An experimental study on the effect of liquid properties on the counter-current flow limitation (CCFL) during gas/liquid counter-current two-phase flow in a 1/30 scaled-down of Pressurized Water Reactor (PWR) hot leg geometry

Abstract

To promote the safety of the nuclear reactors, numerous authors have carried out investigations of gas/liquid counter-current two-phase flow in order to understand the characteristics during the inception of flooding or CCFL. The present work covers an experimental and analytical study on the effect of liquid properties on CCFL characteristics in a complex geometry representing 1/30 scaled-down version of a German-Konvoi PWR hot leg. The obtained results reveal that the gas velocity to initiate the flooding monotonically decreases with the increase of the liquid velocity. At high liquid flow rates, it is noticed that with the increase of glycerol percentage, the gas flow rate needed to initiate the flooding significantly decrease due to either the increase in liquid viscosity or the decrease in corresponding surface tension.
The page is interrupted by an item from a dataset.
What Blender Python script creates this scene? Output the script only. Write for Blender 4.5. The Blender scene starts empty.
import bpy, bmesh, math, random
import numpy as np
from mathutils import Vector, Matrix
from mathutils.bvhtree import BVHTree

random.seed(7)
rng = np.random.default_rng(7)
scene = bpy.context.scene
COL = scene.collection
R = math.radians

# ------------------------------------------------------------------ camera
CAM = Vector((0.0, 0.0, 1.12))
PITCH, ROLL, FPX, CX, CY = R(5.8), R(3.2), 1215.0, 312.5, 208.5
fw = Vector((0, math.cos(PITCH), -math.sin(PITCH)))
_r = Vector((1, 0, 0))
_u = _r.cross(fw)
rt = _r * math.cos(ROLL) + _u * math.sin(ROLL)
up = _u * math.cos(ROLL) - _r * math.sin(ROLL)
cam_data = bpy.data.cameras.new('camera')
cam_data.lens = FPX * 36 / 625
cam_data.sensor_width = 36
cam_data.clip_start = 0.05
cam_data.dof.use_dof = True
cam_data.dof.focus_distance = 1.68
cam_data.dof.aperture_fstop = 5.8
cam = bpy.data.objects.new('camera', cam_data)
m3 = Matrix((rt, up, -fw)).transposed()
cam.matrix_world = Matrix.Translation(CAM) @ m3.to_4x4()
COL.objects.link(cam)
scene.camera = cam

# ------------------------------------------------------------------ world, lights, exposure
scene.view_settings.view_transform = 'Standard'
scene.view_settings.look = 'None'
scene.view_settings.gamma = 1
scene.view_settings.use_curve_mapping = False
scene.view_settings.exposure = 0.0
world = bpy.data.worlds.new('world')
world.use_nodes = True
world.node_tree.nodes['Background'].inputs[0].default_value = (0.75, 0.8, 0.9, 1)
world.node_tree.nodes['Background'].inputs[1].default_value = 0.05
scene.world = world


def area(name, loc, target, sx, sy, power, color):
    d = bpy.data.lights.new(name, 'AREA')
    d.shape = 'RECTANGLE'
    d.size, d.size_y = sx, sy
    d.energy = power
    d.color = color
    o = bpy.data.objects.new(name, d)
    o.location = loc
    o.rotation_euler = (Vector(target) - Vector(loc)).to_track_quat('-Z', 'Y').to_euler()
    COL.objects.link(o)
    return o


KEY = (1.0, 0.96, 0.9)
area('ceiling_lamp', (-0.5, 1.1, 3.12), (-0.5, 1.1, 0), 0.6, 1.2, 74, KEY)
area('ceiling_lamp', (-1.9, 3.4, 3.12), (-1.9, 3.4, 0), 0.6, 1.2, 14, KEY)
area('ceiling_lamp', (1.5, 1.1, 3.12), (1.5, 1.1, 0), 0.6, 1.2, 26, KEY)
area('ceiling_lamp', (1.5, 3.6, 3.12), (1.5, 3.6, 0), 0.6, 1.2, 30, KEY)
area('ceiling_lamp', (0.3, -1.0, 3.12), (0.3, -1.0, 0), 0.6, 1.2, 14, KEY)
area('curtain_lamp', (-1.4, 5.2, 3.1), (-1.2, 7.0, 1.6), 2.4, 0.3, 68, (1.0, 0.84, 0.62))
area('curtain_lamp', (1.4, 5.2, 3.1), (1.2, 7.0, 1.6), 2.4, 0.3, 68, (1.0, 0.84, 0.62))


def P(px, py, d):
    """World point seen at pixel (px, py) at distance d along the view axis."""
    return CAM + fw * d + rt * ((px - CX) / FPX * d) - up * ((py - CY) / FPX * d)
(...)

Here under the same flow condition, the flooding is initiated faster by the higher glycerol percentage. Moreover, instead of the well-known Wallis superficial velocity, the Kutateladze-type parameter or a combination of the Wallis parameter and liquid property numbers by Zapke & Kröger (1996) which were previously proposed by numerous authors to investigate the effects of liquid properties on CCFL characteristics, a modified non-dimensional Wallis parameter combined with the inverse viscosity number introduced by Ma et al. (2020) is found herein to more accurately correlate the present experimental data. Through a dimensional similarity analysis, a new empirical correlation reveals that the liquid Froude number is the greatest determinant of CCFL characteristics with respect to the effect of the liquid properties.